Several states have seen large increases in skill mismatches over the course of the Great Recession (see Chart 1). These include Delaware—a financial hub; Hawaii—with large reliance on tourism; and Michigan—an auto hub. Skills mismatches continued to rise in almost all states even after the recession has ended, partly explaining the stubbornly high unemployment rate. Reflecting these mismatches, the unemployment rate for low-skilled workers increased disproportionately during the recession.

With the onset of the recovery, demand for high-skilled labor has been on the rise. In coming months this mismatch might intensify further as housing construction remains lackluster for a while, while sectors that use more high-skilled labor (the export and health sectors, for example) see a surge in investment and activity.

Chen, Kannan, Loungani, and Trehan measure the extent of industrial mismatch using data on industry stock returns. Increased dispersion in stock market returns across industries is also signaling an increase in structural unemployment.

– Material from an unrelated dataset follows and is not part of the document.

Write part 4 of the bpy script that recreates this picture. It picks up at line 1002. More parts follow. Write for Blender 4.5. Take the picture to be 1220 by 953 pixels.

When underlying shocks to the economy have disparate impacts on the fortunes of industries, stock market returns vary more widely across industries. This was the case, for example, in 1974 when the oil price shock altered comparative advantage across industries, and in 2000 with the bursting of the dot.com bubble.

During the Great Recession, dispersion in stock returns reached historic highs, partly reflecting the hits to the financial and construction sectors. This indicator explains about a quarter of increases in the unemployment rate, with bigger impacts on long-term unemployment (see Chart 2).

Housing woes

The difficulties in the housing market are well known. House prices are 30 percent below peak levels, one in 12 mortgages is delinquent for at least 30 days, and 4½ percent of outstanding mortgages are in foreclosure. These numbers are particularly staggering in certain states, including Arizona, California, Florida, Michigan and Nevada.

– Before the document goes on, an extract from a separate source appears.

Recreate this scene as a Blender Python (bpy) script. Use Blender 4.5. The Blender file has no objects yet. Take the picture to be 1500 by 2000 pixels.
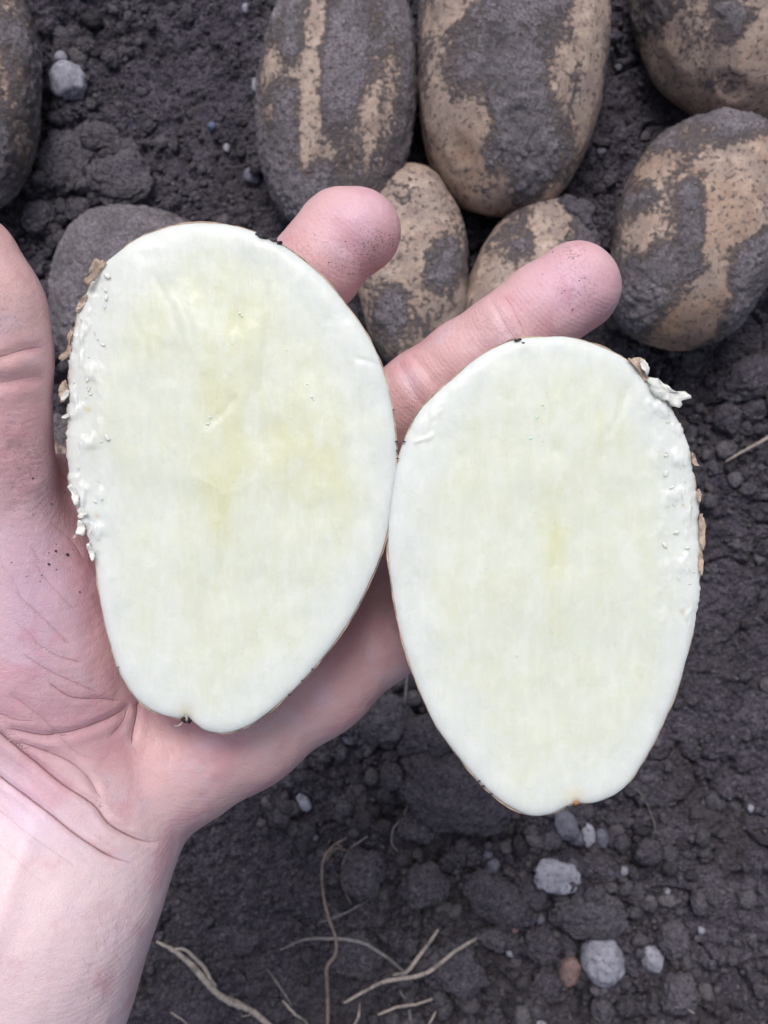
import bpy, math, random
import numpy as np
from mathutils import Vector

random.seed(7)
rng = np.random.default_rng(11)
S = bpy.context.scene
COL = S.collection

# ------------------------------------------------------------------ camera, sky, sun, exposure
CAM_H = 0.45
cam = bpy.data.cameras.new('camera')
cam_o = bpy.data.objects.new('camera', cam)
COL.objects.link(cam_o)
cam_o.location = (0, 0, CAM_H)
cam_o.rotation_euler = (0, 0, 0)
cam.sensor_fit = 'HORIZONTAL'
cam.sensor_width = 36
cam.lens = 18 / math.tan(math.radians(22.5))
cam.clip_start = 0.01
cam.clip_end = 500
cam.dof.use_dof = True
cam.dof.focus_distance = CAM_H - 0.238
cam.dof.aperture_fstop = 36
S.camera = cam_o

SUN_EL, SUN_AZ = 56, -8            # elevation; azimuth measured from +Y towards +X (degrees)
w = bpy.data.worlds.new('World'); S.world = w; w.use_nodes = True
nt = w.node_tree; nt.nodes.clear()
sky = nt.nodes.new('ShaderNodeTexSky'); sky.sky_type = 'NISHITA'; sky.sun_disc = False
sky.sun_elevation = math.radians(SUN_EL); sky.sun_rotation = math.radians(SUN_AZ)
sky.air_density = 1.0; sky.dust_density = 4.0; sky.ozone_density = 1.5
hs = nt.nodes.new('ShaderNodeHueSaturation'); hs.inputs['Saturation'].default_value = 0.62
bg = nt.nodes.new('ShaderNodeBackground'); bg.inputs['Strength'].default_value = 0.112
wo = nt.nodes.new('ShaderNodeOutputWorld')
nt.links.new(sky.outputs[0], hs.inputs['Color']); nt.links.new(hs.outputs[0], bg.inputs[0]); nt.links.new(bg.outputs[0], wo.inputs[0])

sun = bpy.data.lights.new('sun', 'SUN'); sun.energy = 1.45; sun.angle = math.radians(24); sun.color = (1.0, .98, .965)
sun_o = bpy.data.objects.new('sun', sun); COL.objects.link(sun_o)
el, az = math.radians(SUN_EL), math.radians(SUN_AZ)
sd = Vector((math.sin(az) * math.cos(el), math.cos(az) * math.cos(el), math.sin(el)))
sun_o.rotation_euler = sd.to_track_quat('Z', 'Y').to_euler()
sun_o.location = (0, 0, 3)

S.view_settings.view_transform = 'Standard'
S.view_settings.look = 'None'
S.view_settings.exposure = 0.17
S.view_settings.gamma = 1.0
S.view_settings.use_curve_mapping = False
S.render.engine = 'CYCLES'
S.cycles.use_denoising = True
S.cycles.max_bounces = 6
S.cycles.diffuse_bounces = 3
S.cycles.glossy_bounces = 2
S.cycles.transmission_bounces = 4

# ------------------------------------------------------------------ helpers
K = 2 * math.tan(math.radians(22.5)) / 1500


def P(px, py, z):
    """photograph pixel + height above the soil (m) -> place in the scene"""
    s = K * (CAM_H - z)
    return ((px - 750) * s, (1000 - py) * s, z)


def to_px(co):
    s = K * (CAM_H - co[:, 2])
    return np.stack([co[:, 0] / s + 750, 1000 - co[:, 1] / s], 1)


def mesh_np(name, co, quads=None, tris=None, smooth=True):
    me = bpy.data.meshes.new(name)
    co = np.asarray(co, np.float32)
    nq = 0 if quads is None else len(quads)
    ntr = 0 if tris is None else len(tris)
    me.vertices.add(len(co)); me.vertices.foreach_set('co', co.ravel())
    loops = []
    if nq: loops.append(np.asarray(quads, np.int32).ravel())
    if ntr: loops.append(np.asarray(tris, np.int32).ravel())
    loops = np.concatenate(loops)
    me.loops.add(len(loops)); me.loops.foreach_set('vertex_index', loops)
    st = np.concatenate([np.arange(nq) * 4, nq * 4 + np.arange(ntr) * 3]).astype(np.int32)
    me.polygons.add(nq + ntr); me.polygons.foreach_set('loop_start', st)
    me.update(calc_edges=True)
    me.polygons.foreach_set('use_smooth', np.full(nq + ntr, smooth))
    me.validate()
    me.update()
    return me


def attr(me, name, vals):
    vals = np.asarray(vals, np.float32)
    if vals.ndim == 1:
        a = me.attributes.new(name, 'FLOAT', 'POINT'); a.data.foreach_set('value', vals)
    else:
        if vals.shape[1] == 3: vals = np.concatenate([vals, np.ones((len(vals), 1), np.float32)], 1)
        a = me.attributes.new(name, 'FLOAT_COLOR', 'POINT'); a.data.foreach_set('color', vals.ravel())


def obj(name, me, mat=None, parent=None, loc=None, **props):
    o = bpy.data.objects.new(name, me); COL.objects.link(o)
    if mat is not None and me is not None and not me.materials: me.materials.append(mat)
    if parent is not None: o.parent = parent
    if loc is not None: o.location = loc
    for k, v in props.items(): o[k] = v
    return o


def grid_quads(nu, nv, wrap=False):
    """index quads for a (nv rows, nu columns) lattice"""
    i = np.arange(nu if wrap else nu - 1); j = np.arange(nv - 1)
    I, J = np.meshgrid(i, j); I = I.ravel(); J = J.ravel(); I2 = (I + 1) % nu
    return np.stack([J * nu + I, J * nu + I2, (J + 1) * nu + I2, (J + 1) * nu + I], 1)


def _hash(ix, iy, iz, seed):
    h = (ix.astype(np.uint32) * np.uint32(374761393) + iy.astype(np.uint32) * np.uint32(668265263)
         + iz.astype(np.uint32) * np.uint32(2147483647) + np.uint32(seed * 974711 + 17))
    h = (h ^ (h >> np.uint32(13))) * np.uint32(1274126177)
    h = (h ^ (h >> np.uint32(16))) * np.uint32(2246822519)
    h ^= h >> np.uint32(15)
    return h.astype(np.float64) / 4294967295.0


def vnoise(p, freq, seed=0):
    """value noise 0..1 at points p (N,3)"""
    q = np.asarray(p, np.float64) * freq + 1000.0
    i = np.floor(q).astype(np.int64); f = q - i; f = f * f * f * (f * (f * 6 - 15) + 10)
    r = 0
    for dx in (0, 1):
        wx = f[:, 0] if dx else 1 - f[:, 0]
        for dy in (0, 1):
            wy = f[:, 1] if dy else 1 - f[:, 1]
            for dz in (0, 1):
                wz = f[:, 2] if dz else 1 - f[:, 2]
                r = r + wx * wy * wz * _hash(i[:, 0] + dx, i[:, 1] + dy, i[:, 2] + dz, seed)
    return r


def fbm(p, freq, octv=4, seed=0, gain=.5):
    r = 0; a = 1; t = 0
    for k in range(octv):
        r = r + a * vnoise(p, freq * 2 ** k, seed + k * 13); t += a; a *= gain
    return r / t - .5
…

How U.S. states performed economically shows up more clearly once information on state-level housing market conditions and skill mismatches is combined. Some states (California, Michigan, Ohio, Florida, and Arizona) have been hit by the double whammy of skill mismatches and high foreclosure rates. Others (notably Montana, North and South Dakota, Nebraska, Kansas, Colorado, and Texas) have not fared as badly.

How to respond

Mismatches and regional differences in housing markets will dissipate with the recovery. But a prudent approach would be to complement macroeconomic policies with targeted measures to raise hiring and clear the housing market. Of course, their cost and effectiveness should be closely evaluated given fiscal challenges in the United States.

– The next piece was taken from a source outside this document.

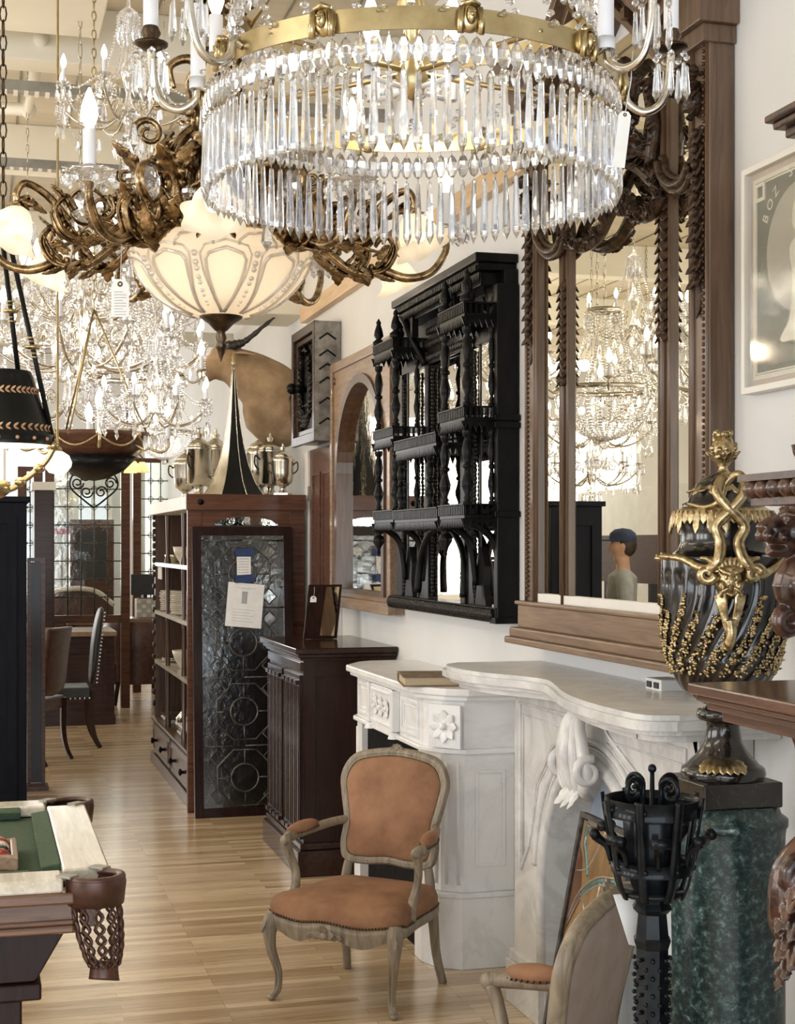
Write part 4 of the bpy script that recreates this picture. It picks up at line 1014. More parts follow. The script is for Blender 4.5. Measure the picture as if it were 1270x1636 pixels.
# ------------------------------------------------------------ wrought iron torchere
tx, ty = 1.12, 2.39
ir = thing('iron_torchere', 'black wrought iron floor torch with an open basket top, in front of the green column', 'torchere', (tx, ty, 0))
def il(prof, n=32, mod=None): return MB().lathe([(a, b) for a, b in prof], (tx, ty, 0), n, True, mod)
def band(r, z0, z1, name):
    m = il([(r, z0), (r, z1), (r-.004, z1), (r-.004, z0), (r, z0)], 40)
    for i in range(8): a = 2*pi*i/8+.2; m.ball((tx+r*cos(a), ty+r*sin(a), (z0+z1)/2), .005, 6, 4)
    return m.build(name, 'iron', ir)
zt = 1.232
band(.083, zt-.030, zt, 'top_band'); band(.071, zt-.128, zt-.106, 'lower_band')
for i in range(8):
    a = 2*pi*i/8+.1; ca, sa = cos(a), sin(a)
    pth = [(.089, zt+.004), (.086, zt-.02), (.079, zt-.06), (.070, zt-.115), (.062, zt-.150), (.052, zt-.172)]
    m = MB().tube(cr([(tx+r*ca, ty+r*sa, z) for r, z in pth], 4), .009, 6, flat=.3, up=(ca, sa, 0))
    m.build('basket_strap', 'iron', ir)
for i in range(8):
    a = 2*pi*i/8+.1+pi/8; ca, sa = cos(a), sin(a)
    m = MB().tube(cr([(tx+r*ca, ty+r*sa, z) for r, z in ((.072, zt-.11), (.078, zt-.085), (.092, zt-.072), (.100, zt-.066))], 4), [.004, .006, .008, .008], 6)
    c = V((tx+.100*ca, ty+.100*sa, zt-.062)); t_ = V((-sa, ca, 0)); m.tube([c-t_*.016, c+t_*.016], .009, 10); m.build('rolled_leaf', 'iron', ir)
il([(.001, zt-.172), (.054, zt-.168), (.056, zt-.160), (.001, zt-.158)]).build('basket_floor', 'iron', ir)
il([(.034, zt-.16), (.050, zt-.12), (.054, zt-.04), (.050, zt-.03)], 8).build('liner', 'iron', ir)
for i in range(4):
    a = 2*pi*i/4+.35; ca, sa = cos(a), sin(a)
    base = V((tx, ty, zt-.015)); sp = [base+V((ca*.012, sa*.012, -.03)), base+V((ca*.022, sa*.022, .015))]
    for k_ in range(18):
        t = k_/17; an = pi*.9-t*2*pi*1.25; r = .023*(1-.7*t); c = V((.043, 0, .030)); sp.append(base+V((ca*(c.x+r*cos(an)), sa*(c.x+r*cos(an)), c.z+r*sin(an))))
    MB().tube(cr(sp, 2), .0045, 7).build('scroll', 'iron', ir)
MB().tube([(tx, ty, zt-.16), (tx, ty, zt+.045)], [.008, .004], 8).ball((tx, ty, zt+.05), .008, 8, 6).build('spike', 'iron', ir)
m = MB()
n_ = 12; vv = []
m.lathe([(.033, .03), (.032, .60), (.029, zt-.26), (.034, zt-.245), (.030, zt-.24), (.026, zt-.20), (.036, zt-.19), (.030, zt-.18), (.034, zt-.16)], (tx, ty, 0), 4+4, False)
m.build('shaft', 'iron', ir)
m = MB(); 
for k_ in range(48):
    for j in range(8):
        a = 2*pi*(j+.5*(k_ % 2))/8; z = .25+k_*.015; m.ball((tx+.031*cos(a), ty+.031*sin(a), z), .0045, 5, 3)
m.build('hammered_studs', 'iron', ir)
for k_, a in enumerate((-2.3, .9)):
    c = V((tx+.034*cos(a+pi), ty+.034*sin(a+pi), .80)); d = V((cos(a+pi), sin(a+pi), 0))
    m = MB().ball(c+d*.012, .014, 10, 8); m.build('ring_mount', 'iron', ir)
    m = MB().tube([c+d*(.022+.006*sin(t))+V((-d.y, d.x, 0))*(.030*sin(t))+V((0, 0, -.055+.060*cos(t))) for t in [2*pi*i/24 for i in range(24)]], .0085, 10, closed=True); m.build('ring', 'iron', ir)
for a in (.3, .3+2*pi/3, .3+4*pi/3):
    MB().tube(cr([(tx+.02*cos(a), ty+.02*sin(a), .16), (tx+.10*cos(a), ty+.10*sin(a), .20), (tx+.20*cos(a), ty+.20*sin(a), .10), (tx+.25*cos(a), ty+.25*sin(a), .012)], 6), [.014, .012, .012, .014], 8).build('foot', 'iron', ir)
tg = thing('paper_tag', 'white paper sheet hanging behind the iron torch shaft', 'tag', (tx+.055, ty+.03, .92))
m = MB(); q0 = P(1078, 1412, 2.50)
m.prism([(tx-.05, 1.055), (tx+.060, 1.055), (tx+.062, .94), (tx-.02, .965)], ty+.052, ty+.0532, 'y'); m.build('sheet', 'paper', tg)
# ------------------------------------------------------------ stained glass panel leaning on the arched fireplace
sg = bpy.data.objects.new('stained_glass_panel', None); COL.objects.link(sg)
tag(sg, 'stained glass panel with amber panes and green ribbon leaning in the arched fireplace', 'stained glass')
# local frame: width along x (0..w), height along z, leaning back about 12 degrees
pa = V((1.40, 4.03, 0.0)); sg.location = (1.58, 3.93, .004)
sg.rotation_euler = Euler((radians(0), 0, 0)); 
WD, HT = .40, .83
u_ = V((.0, -1, 0)); n_ = V((-1, 0, 0)); lean = radians(11)
up_ = (V((0, 0, 1))*cos(lean)-n_*sin(lean)); nn_ = u_.cross(up_)
sg.matrix_world = Matrix(((u_.x, -nn_.x, up_.x, 1.69), (u_.y, -nn_.y, up_.y, 4.45), (u_.z, -nn_.z, up_.z, .005), (0, 0, 0, 1)))
MB().rectframe(0, WD, 0, HT, .016, -.012, .012, 'y').build('frame', 'lead', sg)
def panes(name, mat, poly): 
    return MB().prism(poly, -.003, .003, 'y').build(name, mat, sg)
panes('amber_pane', 'opal_amber', [(.022, .022), (WD-.022, .022), (WD-.022, HT-.022), (.022, HT-.022)])
m = MB().prism([(.022, .45), (.10, .57), (.06, .69), (.022, .73)], -.005, .005, 'y'); m.build('rust_pane', 'opal_rust', sg); m = MB().prism([(.22, .2), (.33, .3), (.33, .1)], -.005, .005, 'y'); m.build('rust_pane', 'opal_rust', sg); m = MB().prism([(.05, .1), (.2, .06), (.16, .2), (.08, .25)], -.005, .005, 'y'); m.build('rust_pane', 'opal_rust', sg)
rib = cr([(.03, .60), (.09, .72), (.20, .80), (.34, .83)], 6); m = MB(); m.tube([(a, 0, b*.81) for a, b in rib], .011, 6, flat=.5, up=(0, 1, 0))
for l in ([(.06, .99), (.055, .92), (.09, .86), (.12, .80)], [(.19, .42), (.13, .36), (.13, .28), (.20, .25)], [(.10, .20), (.16, .12), (.26, .12), (.33, .07)], [(.3, .33), (.24, .37), (.2, .46)]): m.tube(cr([(a, 0, b*.81) for a, b in l], 5), .013, 6, flat=.5, up=(0, 1, 0))
m.build('green_ribbon', 'opal_green', sg)
m = MB()
for l in ([(.03, .585), (.095, .705), (.20, .785), (.34, .815)], [(.03, .615), (.085, .735), (.195, .815), (.34, .845)], [(.03, .8), (.12, .84), (.2, 1.0)], [(.12, .7), (.2, .62), (.34, .66)], [(.03, .4), (.14, .45), (.2, .6), (.22, .8)], [(.19, .5), (.13, .42), (.12, .3), (.2, .24), (.34, .26)], [(.2, .5), (.27, .42), (.34, .42)], [(.03, .22), (.1, .24), (.14, .12), (.25, .09), (.34, .13)], [(.2, .25), (.24, .12), (.22, .03)], [(.2, 1.0), (.26, .9), (.34, .92)], [(.25, .35), (.29, .29), (.25, .24), (.2, .29), (.25, .35)]):
    m.tube(cr([(a, -.002, b*.81) for a, b in l], 5), .0035, 6)
m.build('leading', 'lead_light', sg)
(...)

Against this background, the job bills enacted in response to the recent crisis, which extended unemployment insurance while providing subsidies to net hiring for small businesses, were welcome. The Congressional Budget Office suggests that such tax credits are effective in terms of employment creation per dollar. And as part of the 2009 American Recovery and Reinvestment Act, the amount of money for training was doubled.

Ways to pay for it

More action to reduce structural problems could be paid for by reducing tax expenditures or enacting a forceful entitlements reform. Priority could be given to subsidies to net hiring, as research has shown they are more effective in raising employment rates than other active labor market policies, although the subsidies would need to be well targeted to avoid redundancy and waste. One alternative would be to condition the subsidies to the hiring of longer-term unemployed.

The U.S. government has already undertaken numerous measures to support the housing market, including temporary tax incentives for home buyers and measures to mitigate the foreclosure epidemic. Additional measures were introduced last fall, including temporary foreclosure forbearance to the unemployed and some assistance to underwater mortgage holders—a long-standing recommendation by the IMF.

Measures to raise the number of mortgage modifications and “cramdowns” could also be important, as they would help to clear the housing markets more quickly, while restoring households’ balance sheets, thus also tackling cyclical unemployment.